Six stocks have been added to the Nasdaq-100 and six have been removed
Six companies were replaced in the Nasdaq-100 Index (NDX) for their annual rebalancing. The tables below list the six companies being added and removed from the index which is made up of the largest non-financial firms. In the analysis below, I compare the next year’s performance of those added to those removed.

Additions vs. Removals
Since 2010, I tracked 65 stocks added to the Nasdaq-100 and 59 removed. It’s not a comprehensive list because I only have data on stocks currently trading. Also, I am only considering the stocks added and removed in December during the annual rebalancing. I’m not considering stocks eliminated and added mid-year for other reasons.
Using contrarian sentiment theory, the stocks removed will tend to outperform those added. Stocks added tend to be those that have performed well and have some hype behind them. It’s an indication of bullish sentiment which has bearish implications based on our contrarian philosophy. Also, the original announcement of stocks being added will create buying pressure for those stocks by funds that replicate the index. The buying pressure will push the stock price above fair value causing underperformance going forward. Vice versa for those removed.
The tables below summarize the returns of the added stocks and those removed over the next year. The stocks removed have performed better, though this has been marginal and mostly in the short-term. The biggest discrepancy has been at three months after rebalancing. The stocks removed averaged a gain of 8.15% with about 70% of the returns positive. The stocks added to the index gained an average of 4.67% with just below 60% of returns positive. Also, stocks removed outperformed the Nasdaq-100 Index 52.5% of the time while those added did so 46.2% of the time. Summarizing the stocks like this has shown little difference in performance over the next full year.

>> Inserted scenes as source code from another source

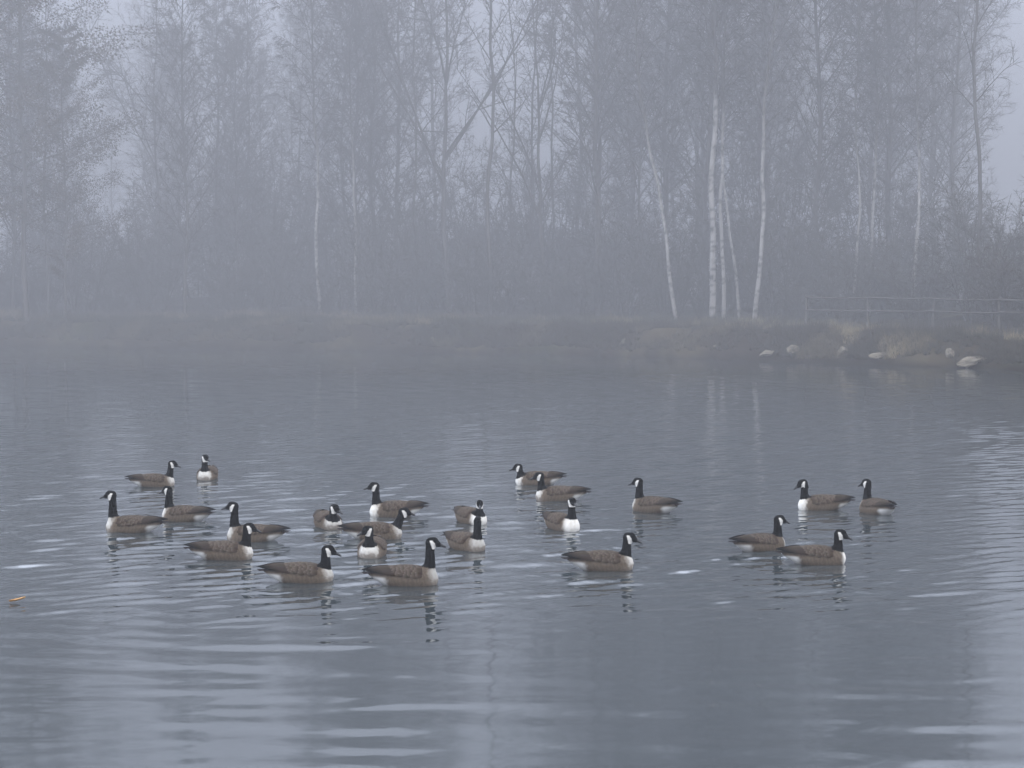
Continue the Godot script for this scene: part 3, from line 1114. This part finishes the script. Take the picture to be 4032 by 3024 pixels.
func _ready() -> void:
	# ---- camera
	var cam := Camera3D.new()
	cam.name = "camera"
	cam.fov = 20.0
	cam.near = 0.1
	cam.far = 900.0
	add_child(cam)
	cam.position = Vector3(0, 3.2, 0)
	cam.rotation_degrees = Vector3(-3.52, 0, 0)
	cam.current = true
	# ---- sky, fog, exposure
	var sky := ProceduralSkyMaterial.new()
	sky.sky_top_color = Color(0.812, 0.845, 0.912)
	sky.sky_horizon_color = Color(0.69, 0.71, 0.77)
	sky.sky_curve = 0.25
	sky.ground_bottom_color = Color(0.25, 0.26, 0.28)
	sky.ground_horizon_color = Color(0.5, 0.53, 0.58)
	sky.sky_energy_multiplier = 1.5
	var env := Environment.new()
	env.background_mode = Environment.BG_SKY
	env.sky = Sky.new()
	env.sky.sky_material = sky
	env.tonemap_mode = Environment.TONE_MAPPER_LINEAR
	env.tonemap_exposure = 2.14
	env.fog_enabled = true
	env.fog_density = 0.0018
	env.fog_light_color = Color(0.945, 0.95, 0.97)
	env.volumetric_fog_enabled = true
	env.volumetric_fog_density = 0.0
	env.sdfgi_enabled = true
	env.ssao_enabled = true
	env.ssil_enabled = true
	var we := WorldEnvironment.new()
	we.name = "world_environment"
	we.environment = env
	add_child(we)
	# ---- the hidden sun: a broad soft glow through cloud
	var sun := DirectionalLight3D.new()
	sun.name = "sun"
	sun.light_energy = 0.2
	sun.light_angular_distance = 40.0
	sun.light_color = Color(1.0, 0.98, 0.95)
	sun.shadow_enabled = true
	add_child(sun)
	sun.rotation_degrees = Vector3(-60, 25, 0)

	noise.seed = 11
	noise.frequency = 0.02
	noise.fractal_octaves = 3
	mat("birch bark", Color.WHITE, 0.8, true)
	mat("dark bark", lin(0.085, 0.075, 0.067), 0.95)
	mat("twig wood", lin(0.066, 0.056, 0.050), 0.9)
	mat("shrub twig", lin(0.070, 0.062, 0.050), 0.9)
	mat("withered leaf", lin(0.085, 0.062, 0.042), 0.8, true)
	mat("stone", Color.WHITE, 0.85, true)
	mat("fence wood", lin(0.07, 0.063, 0.055), 0.9)
	mat("post wood", lin(0.095, 0.088, 0.078), 0.9)
	mat("plumage", Color.WHITE, 0.8, true).metallic_specular = 0.15
	mat("bill", lin(0.008, 0.008, 0.008), 0.6)
	mat("eye", lin(0.010, 0.008, 0.007), 0.15)
	mat("fallen leaf", Color.WHITE, 0.7, true)

	# ---- mist that lies over the far water and the wood
	mist(Vector3(0, 2, -118), Vector3(260, 76, 124), 0.0265, "grey mist over the far half of the pond and the wood")
	# ---- setting
	build_ground()
	var spots := []
	for d in geese_list():
		spots.append(Vector3(d[0], deg_to_rad(d[2]), d[1]))
	build_water(spots)
	build_trees()
	build_bank()
	# ---- things on the water
	build_geese()
	build_leaf()
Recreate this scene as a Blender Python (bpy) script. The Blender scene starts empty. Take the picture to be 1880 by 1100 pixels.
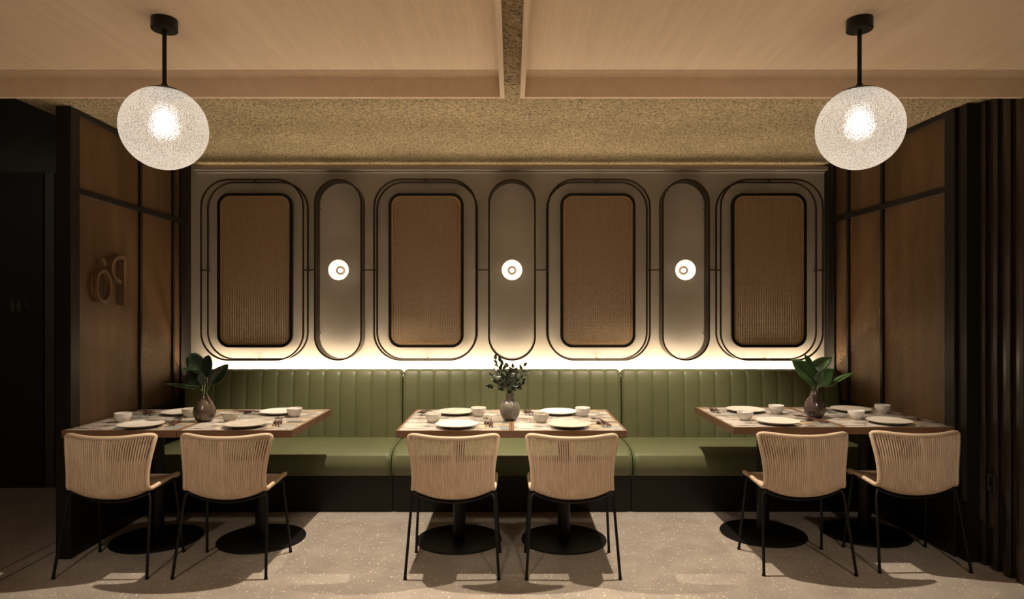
import bpy, math, random
from mathutils import Vector, Matrix
random.seed(7)
PI = math.pi
scene = bpy.context.scene
COL = scene.collection

# ------------------------------------------------------------------ camera
F = 1200.0; HZ = 572.0; CH = 1.42          # focal length in px, horizon row, eye height
cd = bpy.data.cameras.new('camera'); cam = bpy.data.objects.new('camera', cd); COL.objects.link(cam)
cam.location = (0, 0, CH); cam.rotation_euler = (PI/2, 0, 0)
cd.sensor_width = 36; cd.lens = 36*F/1880; cd.shift_y = (HZ-550)/1880; cd.clip_start = .05
scene.camera = cam
# ------------------------------------------------------------------ world, exposure, lights
w = bpy.data.worlds.new('world'); scene.world = w; w.use_nodes = True
w.node_tree.nodes['Background'].inputs[0].default_value = (1, .8, .6, 1)
w.node_tree.nodes['Background'].inputs[1].default_value = .02
vs = scene.view_settings
vs.view_transform = 'Standard'; vs.look = 'None'; vs.gamma = 1; vs.use_curve_mapping = False
vs.exposure = 0.0
WARM = (1, .74, .46)
def light(name, kind, loc, power, color=WARM, radius=.03, aim=None, angle=120, blend=.3, size=None):
    l = bpy.data.lights.new(name, kind); l.energy = power; l.color = color
    if kind == 'AREA':
        l.shape = 'RECTANGLE'; l.size, l.size_y = size
    else:
        l.shadow_soft_size = radius
    if kind == 'SPOT':
        l.spot_size = math.radians(angle); l.spot_blend = blend
    o = bpy.data.objects.new(name, l); COL.objects.link(o); o.location = loc
    if aim is not None:
        o.rotation_euler = (Vector(aim)-Vector(loc)).to_track_quat('-Z', 'Y').to_euler()
    return o
# downlights in the plaster soffit between the tables
light('soffit_spot', 'SPOT', (-.9, 4.0, 2.585), 300, (1, .83, .65), .02, (-.9, 3.98, 0), 92, .5)
light('soffit_spot', 'SPOT', (.9, 4.0, 2.585), 300, (1, .83, .65), .02, (.9, 3.98, 0), 92, .5)
# added fill spots under the wooden ceiling, out of view, towards the chair backs
for lx in (-1.95, -.5, .5, 1.95):
    light('fill_spot', 'SPOT', (lx, 1.5, 2.60), 78, (1, .86, .70), .06, (lx, 3.5, .72), 36, .85)
for lx in (-1.5, 0, 1.5):  # added downward spots; their floor bounce brightens the oak ceiling
    light('fill_spot', 'SPOT', (lx, .1, 2.60), 720, (1, .86, .72), .06, (lx, .1, 0), 78, .5)
# LED strip in the gap behind the banquette back
light('cove_strip', 'AREA', (0, 5.205, .91), 66, (1, .82, .61), aim=(0, 4.93, 2), size=(4.9, .03))
# added fill strip behind the cornice lip, brightening the soffit
light('soffit_fill_strip', 'AREA', (0, 5.25, 2.562), 2.2, (1, .78, .50), aim=(0, 4.3, 2.66), size=(5.0, .014))
# the unseen lamp of the corridor on the left
light('corridor_lamp', 'SPOT', (-3.7, 3.9, 3.1), 9, (1, .82, .62), .05, (-3.7, 4.6, 0), 140, .6)

# ------------------------------------------------------------------ materials
def newmat(name):
    m = bpy.data.materials.new(name); m.use_nodes = True
    nt = m.node_tree; b = nt.nodes['Principled BSDF']
    return m, nt, b
def nd(nt, t, **kw):
    n = nt.nodes.new(t)
    for k, v in kw.items():
        if isinstance(k, str) and hasattr(n, k): setattr(n, k, v)
    return n
def coords(nt, scale=(1, 1, 1), src='Object'):
    tc = nd(nt, 'ShaderNodeTexCoord'); mp = nd(nt, 'ShaderNodeMapping')
    mp.inputs['Scale'].default_value = scale
    nt.links.new(tc.outputs[src], mp.inputs[0]); return mp.outputs[0]
def noise(nt, vec, scale, detail=3, rough=.5):
    n = nd(nt, 'ShaderNodeTexNoise'); n.inputs['Scale'].default_value = scale
    n.inputs['Detail'].default_value = detail; n.inputs['Roughness'].default_value = rough
    nt.links.new(vec, n.inputs['Vector']); return n.outputs['Fac']
def ramp(nt, fac, stops):
    r = nd(nt, 'ShaderNodeValToRGB'); e = r.color_ramp.elements
    while len(e) < len(stops): e.new(.5)
    for i, (p, c) in enumerate(stops):
        e[i].position = p; e[i].color = (*c, 1)
    nt.links.new(fac, r.inputs[0]); return r.outputs[0]
def bump(nt, b, h, strength, dist):
    n = nd(nt, 'ShaderNodeBump'); n.inputs['Strength'].default_value = strength
    n.inputs['Distance'].default_value = dist
    nt.links.new(h, n.inputs['Height']); nt.links.new(n.outputs[0], b.inputs['Normal'])
def mat(name, c1, c2=None, scale=8, rough=.5, metal=0, stretch=(1, 1, 1), bmp=0, bscale=None, spec=.5, lo=.3, hi=.7, bd=.01):
    m, nt, b = newmat(name)
    b.inputs['Roughness'].default_value = rough; b.inputs['Metallic'].default_value = metal
    b.inputs['Specular IOR Level'].default_value = spec
    c2 = c2 or tuple(x*.85 for x in c1)
    v = coords(nt, stretch); n = noise(nt, v, scale, 4)
    nt.links.new(ramp(nt, n, [(lo, c2), (hi, c1)]), b.inputs['Base Color'])
    if bmp:
        bump(nt, b, noise(nt, v, bscale or scale*3, 3), bmp, bd)
    return m
def mixc(nt, fac, a, b_, mode='MIX'):
    n = nd(nt, 'ShaderNodeMix'); n.data_type = 'RGBA'; n.blend_type = mode
    for s, v in ((0, fac), (6, a), (7, b_)):
        if isinstance(v, (int, float)): n.inputs[s].default_value = v
        elif isinstance(v, tuple): n.inputs[s].default_value = (*v, 1)
        else: nt.links.new(v, n.inputs[s])
    return n.outputs[2]

M = {}
# pale oak veneer of the ceiling, grain along the depth
m, nt, b = newmat('oak_veneer'); v = coords(nt, (9, .35, 9)); n1 = noise(nt, v, 2, 5, .6)
v2 = coords(nt, (60, 1.2, 60)); n2 = noise(nt, v2, 4, 3)
c = mixc(nt, .35, ramp(nt, n1, [(.3, (.70, .53, .37)), (.7, (.80, .63, .45))]), ramp(nt, n2, [(.3, (.62, .46, .31)), (.7, (.84, .67, .48))]))
nt.links.new(c, b.inputs['Base Color']); b.inputs['Roughness'].default_value = .55; M['oak'] = m
# rough sprayed plaster
m, nt, b = newmat('rough_plaster'); v = coords(nt)
n1 = noise(nt, v, 62, 3, .7); n2 = noise(nt, v, 2.5, 3)
c = mixc(nt, 1.0, ramp(nt, n1, [(.33, (.07, .06, .04)), (.50, (.44, .34, .19)), (.7, (.66, .52, .31))]), ramp(nt, n2, [(.3, (.78, .78, .78)), (.7, (1, 1, 1))]), 'MULTIPLY')
nt.links.new(c, b.inputs['Base Color']); b.inputs['Roughness'].default_value = .95
bump(nt, b, n1, 1.0, .016); M['plaster'] = m
M['wall'] = mat('smooth_plaster', (.42, .37, .30), (.34, .30, .245), 2.2, .8, bmp=.1, bscale=30)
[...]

This table breaks down the three-month returns by year. The stocks removed beat the new additions in only four of 11 years including last year. When they have outperformed, however, it has been by a wide margin so the overall average return has been better for those removed.

This last table shows the year-by-year performance over the next 12 months. In this case, it’s the new additions that performed better in only four of 11 years. The overall average return is about equal because the outperformance in those four years was by a wide margin. That’s especially true in two of the past three years. From 2010 to 2015, the stocks removed did much better than those added. Since then, however, it has been the opposite.